Более же всего стиль автора напомнил мне прозу Дино Буццати, в которой также есть место и сказке, и притче, и аллегории, и философскому эссе. И всё это может быть подано сразу: и в стиле газетной заметки, и – откровения. Прозу Буццати называли современным эпосом, в котором магическое «бюрократизируется», а обыденное околдовывается. То же можно сказать и об Аверьянове. «Смерть, – заметил однажды Буццати, – самое важное событие жизни». Та же мысль пронизывает и этот роман, главный герой которого – типичный средней руки чиновник, привыкший «в земной жизни идти напролом», очерствевший сердцем, но в глубоких колодцах его сохранивший капли милосердия… И порывы благородства и веры в высшее порой стучат ему в душу…
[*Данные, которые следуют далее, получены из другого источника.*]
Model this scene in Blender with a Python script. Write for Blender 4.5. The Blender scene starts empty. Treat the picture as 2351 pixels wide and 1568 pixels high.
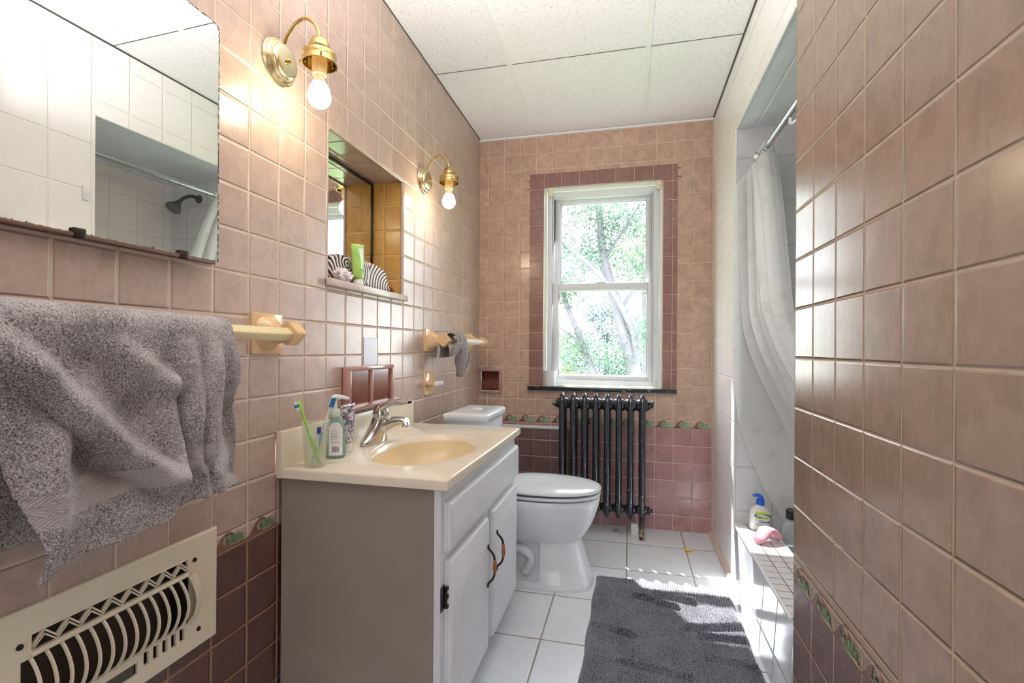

Эти моменты и становятся теми искрами, которые даже в аду способны разгореться в надежду: «Комаров наедине с собой перестал быть одиноким, в нём закипала его собственная тайна. В его сердце воскресали детство и юность…». Очевидна, конечно, здесь перекличка с Достоевским: «Знайте же, что нет ничего выше, и сильнее, и здоровее, и полезнее впредь для жизни, как хорошее какое-нибудь воспоминание, и особенно вынесенное ещё из детства, из родительского дома… Если много набрать таких воспоминаний с собою в жизнь, то спасён человек на всю жизнь…».
И, наконец: «Никому не дано знать, где ад и где рай, пока его путь не закончен. Ведь ад и вечные муки начинаются в человеке ещё при жизни…»; «Твой настоящий проводник сокрыт в тебе самом… Выход есть, но чтобы выйти, надо перемениться самому»… Это ведь и есть нить Ариадны из лабиринтов Ликополя, границы нашего мира с которым становятся всё призрачней, не правда ли? Но о географии Мёртвого города говорить здесь не будем. Пусть каждый сам обозрит его и изучит.
В заключение же озвучу вопрос, который задал себе, закрывая роман Аверьянова: не настало ли, наконец, время преодолевать постмодерн? И в литературе, и в жизни? Этот роман – явно одна из таких, пока очень редких ещё, попыток.